>> Begin

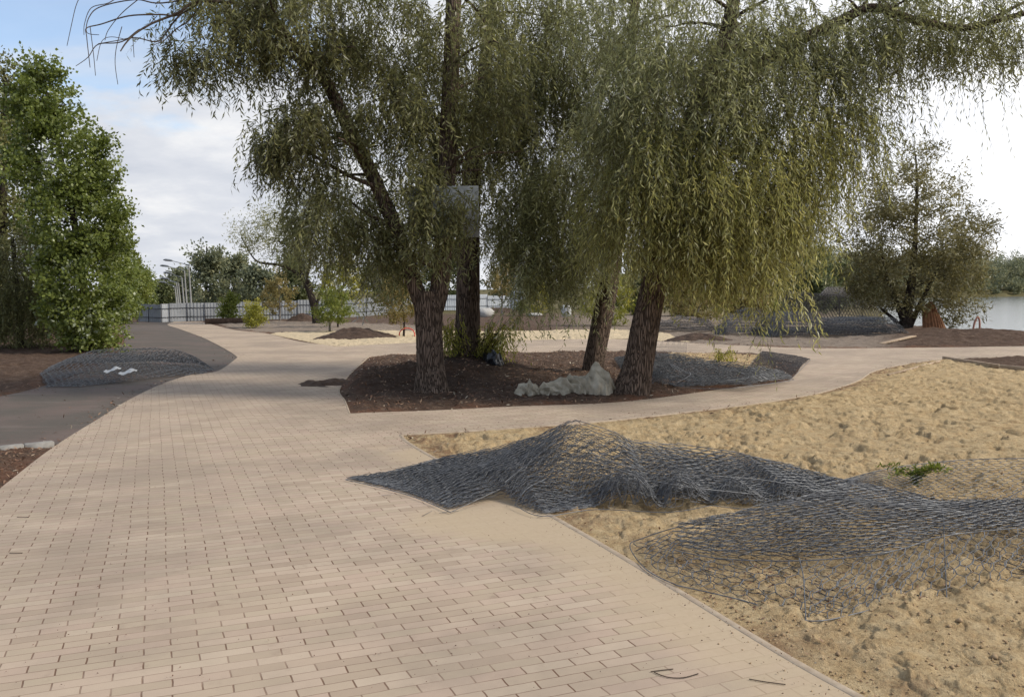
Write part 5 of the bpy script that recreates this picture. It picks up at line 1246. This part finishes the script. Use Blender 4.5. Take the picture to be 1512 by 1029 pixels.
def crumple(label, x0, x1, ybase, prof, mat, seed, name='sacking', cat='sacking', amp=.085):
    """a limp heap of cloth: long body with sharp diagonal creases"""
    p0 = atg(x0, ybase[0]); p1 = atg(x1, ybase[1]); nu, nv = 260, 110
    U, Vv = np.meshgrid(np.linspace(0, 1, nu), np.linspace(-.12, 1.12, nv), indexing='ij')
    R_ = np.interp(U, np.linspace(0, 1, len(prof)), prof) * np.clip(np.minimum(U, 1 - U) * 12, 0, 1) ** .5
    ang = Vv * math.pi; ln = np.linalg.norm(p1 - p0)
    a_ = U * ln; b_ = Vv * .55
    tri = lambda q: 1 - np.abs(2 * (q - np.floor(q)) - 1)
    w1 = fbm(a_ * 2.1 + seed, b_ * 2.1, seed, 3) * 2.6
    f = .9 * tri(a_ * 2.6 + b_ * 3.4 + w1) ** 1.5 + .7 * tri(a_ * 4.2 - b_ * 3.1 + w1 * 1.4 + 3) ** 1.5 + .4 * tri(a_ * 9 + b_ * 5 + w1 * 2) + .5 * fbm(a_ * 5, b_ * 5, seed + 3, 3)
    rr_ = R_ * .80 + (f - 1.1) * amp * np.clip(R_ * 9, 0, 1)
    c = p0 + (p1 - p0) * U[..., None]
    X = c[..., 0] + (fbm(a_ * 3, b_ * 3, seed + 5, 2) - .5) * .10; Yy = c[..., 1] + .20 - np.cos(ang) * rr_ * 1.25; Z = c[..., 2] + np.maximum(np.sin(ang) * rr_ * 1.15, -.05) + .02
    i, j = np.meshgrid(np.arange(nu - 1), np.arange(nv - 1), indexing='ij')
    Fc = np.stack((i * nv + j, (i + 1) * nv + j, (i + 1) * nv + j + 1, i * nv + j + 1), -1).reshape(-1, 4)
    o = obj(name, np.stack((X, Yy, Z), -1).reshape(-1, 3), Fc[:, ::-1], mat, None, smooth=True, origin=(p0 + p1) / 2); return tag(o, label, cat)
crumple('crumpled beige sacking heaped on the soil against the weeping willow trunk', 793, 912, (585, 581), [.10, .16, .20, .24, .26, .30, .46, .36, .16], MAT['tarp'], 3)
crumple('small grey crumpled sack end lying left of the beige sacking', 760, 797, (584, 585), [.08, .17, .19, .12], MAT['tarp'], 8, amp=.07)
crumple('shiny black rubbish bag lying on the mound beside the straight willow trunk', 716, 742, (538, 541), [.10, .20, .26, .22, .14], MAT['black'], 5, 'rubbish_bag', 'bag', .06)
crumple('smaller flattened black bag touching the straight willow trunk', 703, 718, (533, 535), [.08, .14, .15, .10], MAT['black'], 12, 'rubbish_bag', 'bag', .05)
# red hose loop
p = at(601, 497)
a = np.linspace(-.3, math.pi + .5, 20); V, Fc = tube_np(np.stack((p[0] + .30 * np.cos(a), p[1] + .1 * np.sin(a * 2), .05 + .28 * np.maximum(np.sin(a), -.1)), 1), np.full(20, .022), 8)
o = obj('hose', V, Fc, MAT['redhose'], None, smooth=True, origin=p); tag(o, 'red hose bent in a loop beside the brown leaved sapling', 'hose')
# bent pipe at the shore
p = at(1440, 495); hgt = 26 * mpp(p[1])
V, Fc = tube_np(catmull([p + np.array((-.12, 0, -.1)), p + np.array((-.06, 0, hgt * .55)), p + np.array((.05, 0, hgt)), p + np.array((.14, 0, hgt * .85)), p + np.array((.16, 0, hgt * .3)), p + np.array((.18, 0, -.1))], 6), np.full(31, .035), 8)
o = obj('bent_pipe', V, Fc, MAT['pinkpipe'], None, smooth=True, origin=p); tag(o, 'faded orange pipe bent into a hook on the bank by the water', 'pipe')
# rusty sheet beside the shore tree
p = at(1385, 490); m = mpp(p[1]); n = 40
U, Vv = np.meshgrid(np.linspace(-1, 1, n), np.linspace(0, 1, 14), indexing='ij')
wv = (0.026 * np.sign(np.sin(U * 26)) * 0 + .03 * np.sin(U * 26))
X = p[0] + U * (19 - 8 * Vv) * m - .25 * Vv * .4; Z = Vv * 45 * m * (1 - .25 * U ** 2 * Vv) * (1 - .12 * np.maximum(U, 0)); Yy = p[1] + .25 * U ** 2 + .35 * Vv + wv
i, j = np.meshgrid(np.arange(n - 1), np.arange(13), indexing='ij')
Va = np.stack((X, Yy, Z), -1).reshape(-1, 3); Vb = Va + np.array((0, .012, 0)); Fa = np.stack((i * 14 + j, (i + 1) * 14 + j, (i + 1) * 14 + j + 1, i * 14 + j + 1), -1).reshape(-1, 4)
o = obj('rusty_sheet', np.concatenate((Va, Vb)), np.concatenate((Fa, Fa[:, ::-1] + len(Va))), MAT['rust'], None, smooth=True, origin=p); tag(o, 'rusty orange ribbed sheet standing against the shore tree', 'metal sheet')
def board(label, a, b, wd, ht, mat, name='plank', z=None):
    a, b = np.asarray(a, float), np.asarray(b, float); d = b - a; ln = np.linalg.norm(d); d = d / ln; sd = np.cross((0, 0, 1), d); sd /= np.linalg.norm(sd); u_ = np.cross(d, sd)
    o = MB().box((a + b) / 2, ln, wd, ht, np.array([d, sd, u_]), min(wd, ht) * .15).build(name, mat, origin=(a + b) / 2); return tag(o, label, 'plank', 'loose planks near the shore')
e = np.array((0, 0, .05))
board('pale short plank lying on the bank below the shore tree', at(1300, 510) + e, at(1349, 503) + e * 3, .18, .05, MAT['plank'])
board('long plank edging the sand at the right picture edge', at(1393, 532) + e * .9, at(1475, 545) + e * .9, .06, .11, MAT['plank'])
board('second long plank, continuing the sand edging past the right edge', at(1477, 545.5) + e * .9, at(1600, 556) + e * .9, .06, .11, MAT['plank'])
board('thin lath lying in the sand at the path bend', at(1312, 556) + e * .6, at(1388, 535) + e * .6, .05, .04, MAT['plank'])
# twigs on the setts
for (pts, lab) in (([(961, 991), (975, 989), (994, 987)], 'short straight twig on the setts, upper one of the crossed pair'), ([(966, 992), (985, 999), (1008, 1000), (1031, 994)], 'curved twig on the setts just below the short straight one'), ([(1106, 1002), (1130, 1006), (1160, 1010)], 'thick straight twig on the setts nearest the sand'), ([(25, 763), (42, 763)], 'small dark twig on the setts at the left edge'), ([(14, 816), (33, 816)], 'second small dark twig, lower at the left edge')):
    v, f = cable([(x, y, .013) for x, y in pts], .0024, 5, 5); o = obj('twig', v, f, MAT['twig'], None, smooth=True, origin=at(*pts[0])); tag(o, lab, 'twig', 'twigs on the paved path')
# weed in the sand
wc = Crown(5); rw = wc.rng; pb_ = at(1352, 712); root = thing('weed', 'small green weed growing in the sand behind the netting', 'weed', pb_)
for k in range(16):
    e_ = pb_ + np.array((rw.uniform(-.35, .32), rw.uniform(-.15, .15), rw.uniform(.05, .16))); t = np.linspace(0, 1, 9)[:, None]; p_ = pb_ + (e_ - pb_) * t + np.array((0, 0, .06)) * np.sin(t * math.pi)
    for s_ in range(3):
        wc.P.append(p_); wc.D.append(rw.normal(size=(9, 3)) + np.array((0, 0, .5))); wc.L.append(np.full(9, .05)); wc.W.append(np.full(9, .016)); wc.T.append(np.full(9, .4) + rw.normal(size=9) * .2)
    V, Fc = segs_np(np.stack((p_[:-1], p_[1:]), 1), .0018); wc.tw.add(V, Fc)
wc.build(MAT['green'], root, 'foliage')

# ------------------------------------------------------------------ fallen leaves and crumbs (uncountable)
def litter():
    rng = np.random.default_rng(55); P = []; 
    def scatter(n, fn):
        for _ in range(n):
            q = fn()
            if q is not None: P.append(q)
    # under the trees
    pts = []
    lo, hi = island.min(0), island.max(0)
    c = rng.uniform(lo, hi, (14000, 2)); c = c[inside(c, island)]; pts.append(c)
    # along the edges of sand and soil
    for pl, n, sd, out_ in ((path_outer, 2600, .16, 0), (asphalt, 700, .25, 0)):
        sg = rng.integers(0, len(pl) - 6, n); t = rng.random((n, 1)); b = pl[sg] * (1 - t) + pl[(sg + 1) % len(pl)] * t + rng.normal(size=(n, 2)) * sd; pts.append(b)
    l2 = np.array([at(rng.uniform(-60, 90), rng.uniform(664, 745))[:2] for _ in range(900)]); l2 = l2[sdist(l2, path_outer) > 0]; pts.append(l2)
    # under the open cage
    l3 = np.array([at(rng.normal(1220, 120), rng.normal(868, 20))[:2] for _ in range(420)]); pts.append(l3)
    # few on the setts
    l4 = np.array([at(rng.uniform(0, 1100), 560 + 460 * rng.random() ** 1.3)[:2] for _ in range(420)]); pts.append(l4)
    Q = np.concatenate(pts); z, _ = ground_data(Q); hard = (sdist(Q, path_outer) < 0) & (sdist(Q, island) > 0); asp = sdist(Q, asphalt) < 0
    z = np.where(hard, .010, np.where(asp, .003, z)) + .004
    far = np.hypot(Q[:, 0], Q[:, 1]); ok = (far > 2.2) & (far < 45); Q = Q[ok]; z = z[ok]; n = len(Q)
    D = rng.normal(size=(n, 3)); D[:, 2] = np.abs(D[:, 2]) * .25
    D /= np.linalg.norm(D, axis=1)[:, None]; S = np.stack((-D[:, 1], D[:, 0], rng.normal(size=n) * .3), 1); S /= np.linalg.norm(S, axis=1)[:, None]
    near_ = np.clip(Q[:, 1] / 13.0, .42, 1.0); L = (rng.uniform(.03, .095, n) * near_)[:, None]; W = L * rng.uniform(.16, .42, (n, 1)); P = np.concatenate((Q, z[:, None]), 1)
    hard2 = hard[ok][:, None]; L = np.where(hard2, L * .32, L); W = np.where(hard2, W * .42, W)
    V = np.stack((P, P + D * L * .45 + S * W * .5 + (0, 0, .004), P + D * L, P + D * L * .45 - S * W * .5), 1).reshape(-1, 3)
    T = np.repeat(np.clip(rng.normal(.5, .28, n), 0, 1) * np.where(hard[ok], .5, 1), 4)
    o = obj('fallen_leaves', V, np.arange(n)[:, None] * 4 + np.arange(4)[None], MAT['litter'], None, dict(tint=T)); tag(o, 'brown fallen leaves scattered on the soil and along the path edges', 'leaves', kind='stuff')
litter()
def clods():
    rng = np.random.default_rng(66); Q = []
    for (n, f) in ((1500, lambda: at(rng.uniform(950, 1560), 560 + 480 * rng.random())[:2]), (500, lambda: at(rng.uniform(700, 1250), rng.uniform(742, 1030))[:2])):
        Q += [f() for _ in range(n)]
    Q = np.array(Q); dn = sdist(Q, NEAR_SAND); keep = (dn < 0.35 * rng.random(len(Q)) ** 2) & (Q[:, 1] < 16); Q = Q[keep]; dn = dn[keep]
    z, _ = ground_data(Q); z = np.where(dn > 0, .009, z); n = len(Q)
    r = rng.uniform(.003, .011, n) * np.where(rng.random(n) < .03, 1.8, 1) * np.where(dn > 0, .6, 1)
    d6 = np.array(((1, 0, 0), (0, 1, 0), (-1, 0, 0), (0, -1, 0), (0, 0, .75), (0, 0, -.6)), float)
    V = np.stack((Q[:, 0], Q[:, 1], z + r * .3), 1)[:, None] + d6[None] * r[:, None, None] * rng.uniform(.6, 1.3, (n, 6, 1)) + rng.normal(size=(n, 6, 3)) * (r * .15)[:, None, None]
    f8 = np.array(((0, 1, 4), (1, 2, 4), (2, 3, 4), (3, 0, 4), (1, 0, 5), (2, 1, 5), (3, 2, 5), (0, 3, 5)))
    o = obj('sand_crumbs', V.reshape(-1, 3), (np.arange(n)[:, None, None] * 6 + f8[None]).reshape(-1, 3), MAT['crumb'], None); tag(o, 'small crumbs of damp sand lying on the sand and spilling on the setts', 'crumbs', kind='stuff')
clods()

>> End
>> Begin

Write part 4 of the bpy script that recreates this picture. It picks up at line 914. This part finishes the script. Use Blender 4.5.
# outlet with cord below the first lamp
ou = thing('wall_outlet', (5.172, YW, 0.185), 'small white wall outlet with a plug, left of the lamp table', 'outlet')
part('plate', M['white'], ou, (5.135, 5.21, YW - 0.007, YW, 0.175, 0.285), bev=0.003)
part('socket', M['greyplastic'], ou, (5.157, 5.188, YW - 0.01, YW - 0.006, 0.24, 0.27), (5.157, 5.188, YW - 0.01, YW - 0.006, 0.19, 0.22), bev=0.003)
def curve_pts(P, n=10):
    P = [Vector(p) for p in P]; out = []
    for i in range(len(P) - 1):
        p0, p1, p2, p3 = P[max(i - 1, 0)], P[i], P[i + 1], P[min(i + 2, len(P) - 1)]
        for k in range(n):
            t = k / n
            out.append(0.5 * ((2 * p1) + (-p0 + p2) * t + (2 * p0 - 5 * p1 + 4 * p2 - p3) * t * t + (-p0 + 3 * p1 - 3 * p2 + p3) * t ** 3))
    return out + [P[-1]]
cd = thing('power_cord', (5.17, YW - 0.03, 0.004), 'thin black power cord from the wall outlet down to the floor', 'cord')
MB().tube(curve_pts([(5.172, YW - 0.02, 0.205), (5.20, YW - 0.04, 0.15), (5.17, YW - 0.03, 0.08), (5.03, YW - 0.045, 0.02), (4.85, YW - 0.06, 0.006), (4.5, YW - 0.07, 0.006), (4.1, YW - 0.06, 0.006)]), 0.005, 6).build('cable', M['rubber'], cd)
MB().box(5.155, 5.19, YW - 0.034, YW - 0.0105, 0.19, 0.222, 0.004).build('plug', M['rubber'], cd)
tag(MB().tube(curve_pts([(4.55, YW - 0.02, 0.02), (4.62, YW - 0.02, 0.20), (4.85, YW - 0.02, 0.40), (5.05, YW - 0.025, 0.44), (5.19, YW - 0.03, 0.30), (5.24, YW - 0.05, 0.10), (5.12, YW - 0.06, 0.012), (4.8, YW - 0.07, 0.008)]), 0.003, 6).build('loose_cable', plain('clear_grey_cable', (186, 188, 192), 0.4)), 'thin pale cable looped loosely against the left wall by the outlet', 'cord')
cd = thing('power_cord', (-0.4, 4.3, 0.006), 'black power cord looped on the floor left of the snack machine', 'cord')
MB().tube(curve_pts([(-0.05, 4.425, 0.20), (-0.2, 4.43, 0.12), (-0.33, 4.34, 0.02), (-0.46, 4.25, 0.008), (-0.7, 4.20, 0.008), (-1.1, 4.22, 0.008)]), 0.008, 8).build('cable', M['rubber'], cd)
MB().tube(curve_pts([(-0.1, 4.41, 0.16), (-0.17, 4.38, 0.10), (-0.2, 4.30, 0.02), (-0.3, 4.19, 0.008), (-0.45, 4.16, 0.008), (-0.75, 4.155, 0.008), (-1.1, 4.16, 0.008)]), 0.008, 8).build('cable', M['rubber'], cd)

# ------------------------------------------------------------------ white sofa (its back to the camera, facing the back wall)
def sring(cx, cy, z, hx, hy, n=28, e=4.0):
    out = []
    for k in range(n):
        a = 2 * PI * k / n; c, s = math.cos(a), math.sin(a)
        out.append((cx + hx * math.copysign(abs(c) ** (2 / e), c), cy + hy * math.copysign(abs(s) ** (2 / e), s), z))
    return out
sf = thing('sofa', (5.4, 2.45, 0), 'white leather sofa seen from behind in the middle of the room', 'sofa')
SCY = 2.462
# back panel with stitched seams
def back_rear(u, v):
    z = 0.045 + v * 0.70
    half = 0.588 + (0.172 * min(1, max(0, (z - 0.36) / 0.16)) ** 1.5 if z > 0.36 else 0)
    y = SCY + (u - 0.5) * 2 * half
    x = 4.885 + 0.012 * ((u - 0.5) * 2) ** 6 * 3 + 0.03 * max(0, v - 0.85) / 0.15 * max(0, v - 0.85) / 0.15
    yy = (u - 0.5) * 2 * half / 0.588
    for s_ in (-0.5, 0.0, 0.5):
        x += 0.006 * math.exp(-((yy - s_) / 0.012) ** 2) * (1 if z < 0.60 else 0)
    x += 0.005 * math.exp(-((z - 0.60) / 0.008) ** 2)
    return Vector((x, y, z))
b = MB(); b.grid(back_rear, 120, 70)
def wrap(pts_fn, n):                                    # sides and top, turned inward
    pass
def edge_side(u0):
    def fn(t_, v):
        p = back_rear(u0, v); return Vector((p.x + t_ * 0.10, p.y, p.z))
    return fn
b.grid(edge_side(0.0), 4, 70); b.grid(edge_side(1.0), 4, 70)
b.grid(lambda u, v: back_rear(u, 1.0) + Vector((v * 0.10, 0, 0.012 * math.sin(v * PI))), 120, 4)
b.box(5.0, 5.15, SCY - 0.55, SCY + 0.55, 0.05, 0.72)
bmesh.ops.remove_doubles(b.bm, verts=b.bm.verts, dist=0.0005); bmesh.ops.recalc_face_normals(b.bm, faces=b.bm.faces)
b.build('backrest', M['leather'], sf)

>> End

Look through the material above and work out how many of its lines contain "picks". State the number only.

2